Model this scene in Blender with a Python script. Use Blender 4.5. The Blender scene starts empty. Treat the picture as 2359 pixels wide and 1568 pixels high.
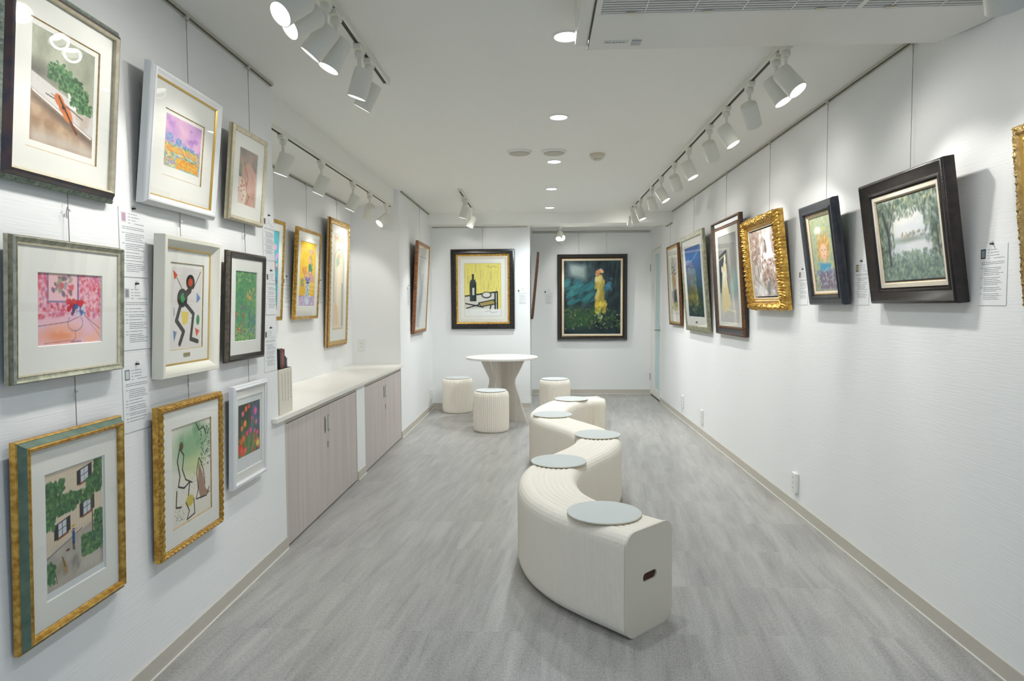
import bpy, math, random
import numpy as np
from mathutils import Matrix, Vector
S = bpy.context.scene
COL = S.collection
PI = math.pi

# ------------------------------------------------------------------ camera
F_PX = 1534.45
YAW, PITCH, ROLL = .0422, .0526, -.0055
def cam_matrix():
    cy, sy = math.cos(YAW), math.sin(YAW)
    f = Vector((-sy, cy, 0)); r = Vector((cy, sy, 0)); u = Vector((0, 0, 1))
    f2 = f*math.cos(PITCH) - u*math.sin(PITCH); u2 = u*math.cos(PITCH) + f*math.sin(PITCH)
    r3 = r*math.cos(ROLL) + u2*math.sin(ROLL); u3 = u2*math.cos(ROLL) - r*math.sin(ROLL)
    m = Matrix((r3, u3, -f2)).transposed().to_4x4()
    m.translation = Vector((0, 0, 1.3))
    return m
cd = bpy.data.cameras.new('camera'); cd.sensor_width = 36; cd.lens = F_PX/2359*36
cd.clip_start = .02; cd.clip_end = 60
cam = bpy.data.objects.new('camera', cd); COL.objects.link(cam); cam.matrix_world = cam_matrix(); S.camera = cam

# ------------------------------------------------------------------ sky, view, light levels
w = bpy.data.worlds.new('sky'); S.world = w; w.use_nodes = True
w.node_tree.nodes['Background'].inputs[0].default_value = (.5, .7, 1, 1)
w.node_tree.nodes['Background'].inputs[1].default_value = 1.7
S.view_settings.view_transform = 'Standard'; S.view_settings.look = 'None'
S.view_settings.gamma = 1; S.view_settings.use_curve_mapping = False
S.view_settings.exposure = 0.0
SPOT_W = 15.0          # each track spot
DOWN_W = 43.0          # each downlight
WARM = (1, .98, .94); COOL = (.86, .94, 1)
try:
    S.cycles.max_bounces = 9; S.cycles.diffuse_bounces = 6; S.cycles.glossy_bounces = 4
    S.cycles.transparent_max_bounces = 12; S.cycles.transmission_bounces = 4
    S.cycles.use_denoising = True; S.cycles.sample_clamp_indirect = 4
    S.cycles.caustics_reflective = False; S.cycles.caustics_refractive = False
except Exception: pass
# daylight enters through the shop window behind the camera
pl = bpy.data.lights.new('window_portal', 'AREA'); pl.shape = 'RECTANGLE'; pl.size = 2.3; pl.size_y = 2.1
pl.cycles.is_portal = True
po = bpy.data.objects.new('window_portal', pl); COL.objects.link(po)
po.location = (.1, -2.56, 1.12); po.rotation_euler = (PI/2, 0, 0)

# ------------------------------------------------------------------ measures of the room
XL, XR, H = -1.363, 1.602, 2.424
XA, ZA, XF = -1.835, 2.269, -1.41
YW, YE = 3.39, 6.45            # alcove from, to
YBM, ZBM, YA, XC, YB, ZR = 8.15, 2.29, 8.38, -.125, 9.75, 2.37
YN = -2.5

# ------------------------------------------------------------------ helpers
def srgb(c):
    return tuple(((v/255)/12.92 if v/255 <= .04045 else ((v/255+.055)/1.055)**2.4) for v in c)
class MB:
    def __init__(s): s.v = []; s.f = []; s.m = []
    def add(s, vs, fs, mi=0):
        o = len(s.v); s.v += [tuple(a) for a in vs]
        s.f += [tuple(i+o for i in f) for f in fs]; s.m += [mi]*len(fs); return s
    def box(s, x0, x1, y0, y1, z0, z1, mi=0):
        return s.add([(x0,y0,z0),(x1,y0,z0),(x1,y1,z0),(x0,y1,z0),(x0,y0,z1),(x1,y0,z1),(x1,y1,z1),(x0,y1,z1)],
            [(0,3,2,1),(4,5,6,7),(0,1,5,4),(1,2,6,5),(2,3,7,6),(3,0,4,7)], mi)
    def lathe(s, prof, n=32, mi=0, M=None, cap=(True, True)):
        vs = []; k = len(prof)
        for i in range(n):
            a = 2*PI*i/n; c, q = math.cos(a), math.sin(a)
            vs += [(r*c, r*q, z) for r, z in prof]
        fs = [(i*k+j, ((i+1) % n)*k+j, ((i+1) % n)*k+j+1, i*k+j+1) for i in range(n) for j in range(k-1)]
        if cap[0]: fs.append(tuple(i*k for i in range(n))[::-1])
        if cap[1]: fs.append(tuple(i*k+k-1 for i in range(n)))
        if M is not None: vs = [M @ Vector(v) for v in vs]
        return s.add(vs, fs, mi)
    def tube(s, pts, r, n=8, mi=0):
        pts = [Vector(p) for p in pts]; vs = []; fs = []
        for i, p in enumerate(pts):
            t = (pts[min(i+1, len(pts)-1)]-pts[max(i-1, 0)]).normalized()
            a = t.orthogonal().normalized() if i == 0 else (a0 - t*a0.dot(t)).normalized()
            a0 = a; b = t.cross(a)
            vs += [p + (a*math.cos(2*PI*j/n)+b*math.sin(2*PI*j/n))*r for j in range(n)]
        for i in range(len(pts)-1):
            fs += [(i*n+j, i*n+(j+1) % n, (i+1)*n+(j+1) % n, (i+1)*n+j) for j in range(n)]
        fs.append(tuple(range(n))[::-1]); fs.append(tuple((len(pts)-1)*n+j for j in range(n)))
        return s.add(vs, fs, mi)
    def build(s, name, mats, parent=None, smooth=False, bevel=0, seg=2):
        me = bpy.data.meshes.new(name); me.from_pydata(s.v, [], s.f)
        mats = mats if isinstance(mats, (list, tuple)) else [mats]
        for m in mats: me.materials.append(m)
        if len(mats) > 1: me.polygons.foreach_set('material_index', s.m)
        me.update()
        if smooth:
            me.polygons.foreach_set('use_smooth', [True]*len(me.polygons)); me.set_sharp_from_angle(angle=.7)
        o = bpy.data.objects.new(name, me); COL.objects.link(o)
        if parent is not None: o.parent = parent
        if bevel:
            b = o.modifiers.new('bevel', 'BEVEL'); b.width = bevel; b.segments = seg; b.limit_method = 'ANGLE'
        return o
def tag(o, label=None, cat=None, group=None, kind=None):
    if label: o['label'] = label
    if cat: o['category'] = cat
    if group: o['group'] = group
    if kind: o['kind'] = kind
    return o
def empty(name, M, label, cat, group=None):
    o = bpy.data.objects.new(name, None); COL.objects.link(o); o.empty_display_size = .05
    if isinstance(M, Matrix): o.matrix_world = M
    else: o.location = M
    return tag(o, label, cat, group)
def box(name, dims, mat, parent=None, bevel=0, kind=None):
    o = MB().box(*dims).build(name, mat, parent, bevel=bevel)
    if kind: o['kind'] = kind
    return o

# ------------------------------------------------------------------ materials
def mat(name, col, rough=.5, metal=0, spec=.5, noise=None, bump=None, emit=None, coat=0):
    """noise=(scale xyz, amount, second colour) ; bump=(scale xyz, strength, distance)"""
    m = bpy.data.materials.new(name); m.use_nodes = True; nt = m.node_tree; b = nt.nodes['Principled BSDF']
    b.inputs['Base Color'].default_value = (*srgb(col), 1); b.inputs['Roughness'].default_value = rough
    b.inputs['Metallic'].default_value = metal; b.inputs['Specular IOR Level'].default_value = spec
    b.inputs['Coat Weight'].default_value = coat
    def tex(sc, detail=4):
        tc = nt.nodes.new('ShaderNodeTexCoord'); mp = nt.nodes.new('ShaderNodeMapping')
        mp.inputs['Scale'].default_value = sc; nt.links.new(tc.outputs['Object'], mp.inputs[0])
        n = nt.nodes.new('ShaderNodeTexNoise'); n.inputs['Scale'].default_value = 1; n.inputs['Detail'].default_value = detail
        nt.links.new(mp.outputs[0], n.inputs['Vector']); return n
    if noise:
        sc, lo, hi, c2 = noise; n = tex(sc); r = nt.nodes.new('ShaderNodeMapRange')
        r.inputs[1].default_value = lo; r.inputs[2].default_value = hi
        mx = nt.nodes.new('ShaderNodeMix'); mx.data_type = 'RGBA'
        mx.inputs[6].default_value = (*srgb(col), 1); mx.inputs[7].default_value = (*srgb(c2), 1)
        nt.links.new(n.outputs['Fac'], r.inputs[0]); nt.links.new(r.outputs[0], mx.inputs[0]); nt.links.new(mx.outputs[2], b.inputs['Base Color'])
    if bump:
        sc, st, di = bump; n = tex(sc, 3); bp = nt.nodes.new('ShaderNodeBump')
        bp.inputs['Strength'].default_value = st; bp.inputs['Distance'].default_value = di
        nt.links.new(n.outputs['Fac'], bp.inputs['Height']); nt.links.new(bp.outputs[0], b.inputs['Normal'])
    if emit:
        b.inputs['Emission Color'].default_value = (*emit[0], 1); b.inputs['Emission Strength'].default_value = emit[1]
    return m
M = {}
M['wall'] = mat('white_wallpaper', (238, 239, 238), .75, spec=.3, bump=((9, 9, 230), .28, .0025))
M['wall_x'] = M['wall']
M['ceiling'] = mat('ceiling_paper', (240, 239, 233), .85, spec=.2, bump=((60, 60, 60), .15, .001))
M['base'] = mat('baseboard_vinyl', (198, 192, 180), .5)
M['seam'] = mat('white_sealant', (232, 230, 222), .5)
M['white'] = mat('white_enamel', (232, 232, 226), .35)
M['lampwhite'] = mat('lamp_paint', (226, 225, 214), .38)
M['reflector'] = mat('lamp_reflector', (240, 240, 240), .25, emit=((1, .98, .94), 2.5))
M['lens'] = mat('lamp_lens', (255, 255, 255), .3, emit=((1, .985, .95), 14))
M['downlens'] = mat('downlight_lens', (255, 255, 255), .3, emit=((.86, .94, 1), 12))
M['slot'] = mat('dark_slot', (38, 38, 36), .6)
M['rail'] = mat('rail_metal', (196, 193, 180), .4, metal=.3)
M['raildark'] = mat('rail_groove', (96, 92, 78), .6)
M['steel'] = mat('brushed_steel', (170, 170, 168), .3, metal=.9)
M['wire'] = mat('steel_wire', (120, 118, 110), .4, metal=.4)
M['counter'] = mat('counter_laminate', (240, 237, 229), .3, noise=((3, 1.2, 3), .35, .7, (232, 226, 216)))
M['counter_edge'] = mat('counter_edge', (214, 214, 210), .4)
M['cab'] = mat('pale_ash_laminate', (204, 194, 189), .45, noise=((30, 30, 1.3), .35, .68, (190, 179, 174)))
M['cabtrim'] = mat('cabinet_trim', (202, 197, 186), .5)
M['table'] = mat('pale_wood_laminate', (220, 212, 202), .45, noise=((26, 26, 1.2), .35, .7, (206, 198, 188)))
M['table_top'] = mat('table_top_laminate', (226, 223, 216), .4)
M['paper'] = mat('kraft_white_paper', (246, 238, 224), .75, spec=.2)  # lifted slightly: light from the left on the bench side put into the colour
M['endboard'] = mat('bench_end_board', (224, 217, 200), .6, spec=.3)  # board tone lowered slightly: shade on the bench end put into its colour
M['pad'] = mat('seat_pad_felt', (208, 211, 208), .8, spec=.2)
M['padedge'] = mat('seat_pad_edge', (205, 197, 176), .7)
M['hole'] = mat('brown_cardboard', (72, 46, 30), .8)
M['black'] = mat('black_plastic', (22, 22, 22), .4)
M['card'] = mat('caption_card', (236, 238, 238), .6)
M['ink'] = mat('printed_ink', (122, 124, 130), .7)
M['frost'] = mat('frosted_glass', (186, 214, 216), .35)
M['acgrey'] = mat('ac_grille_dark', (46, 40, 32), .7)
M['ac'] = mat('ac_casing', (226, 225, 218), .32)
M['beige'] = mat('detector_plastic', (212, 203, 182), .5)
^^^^
**Problem requirements**
Please restate the material above line by line, exactly, beginning at its first line and ending with the line that contains "PI = math.pi", without any pictures.

**Expected answer**
Model this scene in Blender with a Python script. Use Blender 4.5. The Blender scene starts empty. Treat the picture as 2359 pixels wide and 1568 pixels high.
import bpy, math, random
import numpy as np
from mathutils import Matrix, Vector
S = bpy.context.scene
COL = S.collection
PI = math.pi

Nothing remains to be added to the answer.